Riley called on the New York Insurance Department to help with negotiations because it regulates the banks and bond insurers that are Jefferson County's creditors, including JPMorgan, Financial Guaranty Insurance Co., and Syncora Guarantee Inc. FGIC and Syncora insure most of the sewer debt and they have filed a federal lawsuit seeking a receiver for the county's sewer system. A hearing is scheduled Nov. 17.

Last week, some details about a proposed restructuring plan were unveiled by New York insurance officials.

In return for $650 million in cash concessions and $350 million in torn-up swap agreements and other fees from creditors, Jefferson County must agree to place the sewer system under a control board and a covenant to increase sewer rates less than 3% a year as well as come up with approximately $26 million of additional revenue to help pay down some of the sewer debt.

The plan would result in a refinancing of the sewer debt, a commutation of bond insurer policies, and most likely would include deeply subordinated debt. It also includes a controversial suggestion that the Legislature allow the county to use excess revenue from an existing sales tax to help pay down some of the sewer debt.

"The county and state may well need to find a specialized buyer (perhaps the state pension fund) to take down this sale in a private offering," Fabian said. "Because this plan entails a massive, $650 million debt repudiation ... and because it was encouraged by the state itself, we continue to see investments in the state (including state general obligation bonds) or any of its subdivisions as carrying substantially more risk than traditional muni safe-sector bonds."

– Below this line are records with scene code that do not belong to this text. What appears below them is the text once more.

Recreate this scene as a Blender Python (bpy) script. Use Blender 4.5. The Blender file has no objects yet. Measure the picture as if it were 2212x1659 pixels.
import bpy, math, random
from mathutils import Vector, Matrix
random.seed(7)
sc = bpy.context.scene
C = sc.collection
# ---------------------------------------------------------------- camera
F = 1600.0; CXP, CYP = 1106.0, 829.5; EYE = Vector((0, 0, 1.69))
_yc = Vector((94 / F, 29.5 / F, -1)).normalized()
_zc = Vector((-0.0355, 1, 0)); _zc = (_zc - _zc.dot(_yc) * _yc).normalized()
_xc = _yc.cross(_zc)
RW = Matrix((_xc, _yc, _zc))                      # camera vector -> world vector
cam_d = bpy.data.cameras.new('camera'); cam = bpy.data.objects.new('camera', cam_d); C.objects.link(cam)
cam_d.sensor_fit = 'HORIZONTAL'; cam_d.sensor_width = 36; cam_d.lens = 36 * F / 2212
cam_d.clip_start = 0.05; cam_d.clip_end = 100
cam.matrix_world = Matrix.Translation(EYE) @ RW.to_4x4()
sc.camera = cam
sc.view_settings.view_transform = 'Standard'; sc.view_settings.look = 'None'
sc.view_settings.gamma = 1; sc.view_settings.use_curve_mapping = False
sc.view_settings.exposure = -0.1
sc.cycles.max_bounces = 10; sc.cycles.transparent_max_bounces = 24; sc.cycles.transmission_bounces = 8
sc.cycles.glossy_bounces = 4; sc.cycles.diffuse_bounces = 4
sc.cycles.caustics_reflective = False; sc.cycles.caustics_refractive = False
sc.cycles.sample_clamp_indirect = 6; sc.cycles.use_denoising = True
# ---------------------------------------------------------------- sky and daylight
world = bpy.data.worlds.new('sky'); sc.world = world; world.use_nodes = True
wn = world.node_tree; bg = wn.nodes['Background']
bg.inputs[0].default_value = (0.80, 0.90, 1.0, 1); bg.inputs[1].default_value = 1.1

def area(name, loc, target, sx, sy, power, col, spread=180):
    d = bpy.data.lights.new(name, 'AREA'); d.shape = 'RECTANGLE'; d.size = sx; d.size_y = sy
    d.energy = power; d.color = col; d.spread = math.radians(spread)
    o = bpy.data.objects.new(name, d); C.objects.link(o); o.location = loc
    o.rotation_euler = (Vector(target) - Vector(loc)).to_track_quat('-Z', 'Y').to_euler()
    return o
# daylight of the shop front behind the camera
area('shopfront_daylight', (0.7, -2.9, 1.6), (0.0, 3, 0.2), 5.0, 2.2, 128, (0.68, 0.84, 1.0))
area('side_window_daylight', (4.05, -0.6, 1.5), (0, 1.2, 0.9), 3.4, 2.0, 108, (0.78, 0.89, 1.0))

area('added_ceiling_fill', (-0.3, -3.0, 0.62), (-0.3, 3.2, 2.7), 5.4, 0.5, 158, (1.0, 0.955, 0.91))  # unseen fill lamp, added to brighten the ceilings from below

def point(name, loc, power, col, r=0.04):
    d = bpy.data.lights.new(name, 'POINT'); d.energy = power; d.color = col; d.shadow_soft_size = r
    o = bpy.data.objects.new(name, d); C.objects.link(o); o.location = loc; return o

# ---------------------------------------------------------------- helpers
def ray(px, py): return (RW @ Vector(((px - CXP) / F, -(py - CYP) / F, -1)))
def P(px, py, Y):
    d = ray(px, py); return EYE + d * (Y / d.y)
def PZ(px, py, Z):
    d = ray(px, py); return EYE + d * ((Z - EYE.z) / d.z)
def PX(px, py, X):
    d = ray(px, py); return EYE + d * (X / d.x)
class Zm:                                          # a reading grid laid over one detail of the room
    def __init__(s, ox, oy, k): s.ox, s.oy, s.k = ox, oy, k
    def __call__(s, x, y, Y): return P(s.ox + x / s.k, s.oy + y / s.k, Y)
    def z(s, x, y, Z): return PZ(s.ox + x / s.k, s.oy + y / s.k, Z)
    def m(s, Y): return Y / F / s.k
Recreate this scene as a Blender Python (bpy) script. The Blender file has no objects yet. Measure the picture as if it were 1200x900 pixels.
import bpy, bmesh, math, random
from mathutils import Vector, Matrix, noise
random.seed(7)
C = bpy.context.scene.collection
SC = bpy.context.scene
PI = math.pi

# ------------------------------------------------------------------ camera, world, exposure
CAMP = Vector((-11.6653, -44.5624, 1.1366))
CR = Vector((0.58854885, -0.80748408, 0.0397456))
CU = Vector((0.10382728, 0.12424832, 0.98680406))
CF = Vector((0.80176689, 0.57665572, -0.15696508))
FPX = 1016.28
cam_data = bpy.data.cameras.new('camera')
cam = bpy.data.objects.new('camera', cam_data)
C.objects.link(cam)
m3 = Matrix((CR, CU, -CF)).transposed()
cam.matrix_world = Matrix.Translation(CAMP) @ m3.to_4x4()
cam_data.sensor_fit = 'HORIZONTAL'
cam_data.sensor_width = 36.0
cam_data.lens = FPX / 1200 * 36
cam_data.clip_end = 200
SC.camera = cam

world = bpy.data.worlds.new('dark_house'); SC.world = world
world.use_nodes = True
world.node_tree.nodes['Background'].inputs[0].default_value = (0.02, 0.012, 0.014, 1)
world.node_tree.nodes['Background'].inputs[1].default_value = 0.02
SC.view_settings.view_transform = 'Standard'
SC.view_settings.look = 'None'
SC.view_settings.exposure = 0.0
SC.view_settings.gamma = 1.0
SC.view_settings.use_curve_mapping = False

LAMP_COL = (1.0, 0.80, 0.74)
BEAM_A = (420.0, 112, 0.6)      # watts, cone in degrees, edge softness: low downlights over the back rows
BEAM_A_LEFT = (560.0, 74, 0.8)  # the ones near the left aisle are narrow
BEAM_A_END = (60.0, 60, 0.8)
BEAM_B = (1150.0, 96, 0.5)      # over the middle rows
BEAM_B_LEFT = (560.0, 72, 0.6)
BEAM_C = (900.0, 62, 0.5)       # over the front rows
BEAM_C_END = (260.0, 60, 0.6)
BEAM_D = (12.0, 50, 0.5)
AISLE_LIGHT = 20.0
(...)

Repudiation means permanent default, Fabian pointed out. Riley's office could not be reached for comment about Fabian's posting on Monday.

Fabian's harsh warning most likely is in reaction to the state's atypical and late response to Jefferson County's situation, which came six months after the county began negotiating and now apparently is affecting the entire state, a market expert said.

While the negotiating has been done behind closed doors, with creditors refusing to comment, Riley has reiterated that creditors must "share the pain" and less than three weeks ago he said Wall Street wasn't making needed concessions.

Unlike other state responses to the fiscal distress of their local governments in the past, Alabama's top elected leaders have not stepped in quickly to put safeguards in place to assist Jefferson County, the market expert pointed out.

In fact, when the county's state representative, Roderick Scott, attempted to pass legislation in April to establish debt issuance and restructuring safeguards, several bills he proposed received no support from other local lawmakers and died.

"My whole point is when you look at significant crises that have happened, the state actually said we've got a problem, let us act quickly, we'll do the financing for you, and you can pay us back," the market expert said.

Pennsylvania in 1991 created the Intergovernmental Cooperation Authority Act to provide oversight and assist Philadelphia out of a financial crisis. In the mid-1970's, the state of New York created the Municipal Assistance Corp. to help bring New York City back from the threshold of bankruptcy.

Florida, for example, creates a financial emergency oversight board when local governments are deemed to be in financial distress.

One well known example in Florida came Oct. 8, 1996, when then-Gov. Lawton Chiles issued an executive order appointing a financial oversight board for Miami, which was teetering on the verge of bankruptcy.

Since some details concerning Riley's proposed restructuring plan for Jefferson County emerged, local lawmakers have balked at the suggestion that they approve using portions of the existing local sales tax to pay down some of the sewer debt.

Riley's plan did not change the minds of two Republican members of the Jefferson County commission, Jim Carns and Bobby Humphryes, who on Tuesday voted for a resolution that would have authorized the county to file for bankruptcy. The two have been proponents of bankruptcy for several months.

Commission President Bettye Fine Collins, a Republican, and commissioners George Bowman and Shelia Smoot, both Democrats, voted on Tuesday against filing what would be the largest municipal bankruptcy in U.S. history. The trio has been a voting block against bankruptcy for several months but some members have, at times, expressed frustration at failing to get support from lawmakers to resolve the financial crisis.

In another development Monday, Riley said the U.S. Treasury Department refused his request to provide a backstop for Jefferson County's restructuring plan.

Riley had asked Neel Kashkari, who oversees the Treasury's new Troubled Asset Relief Program, for the backstop. Riley said he was told the program would not provide a backstop to any city or county.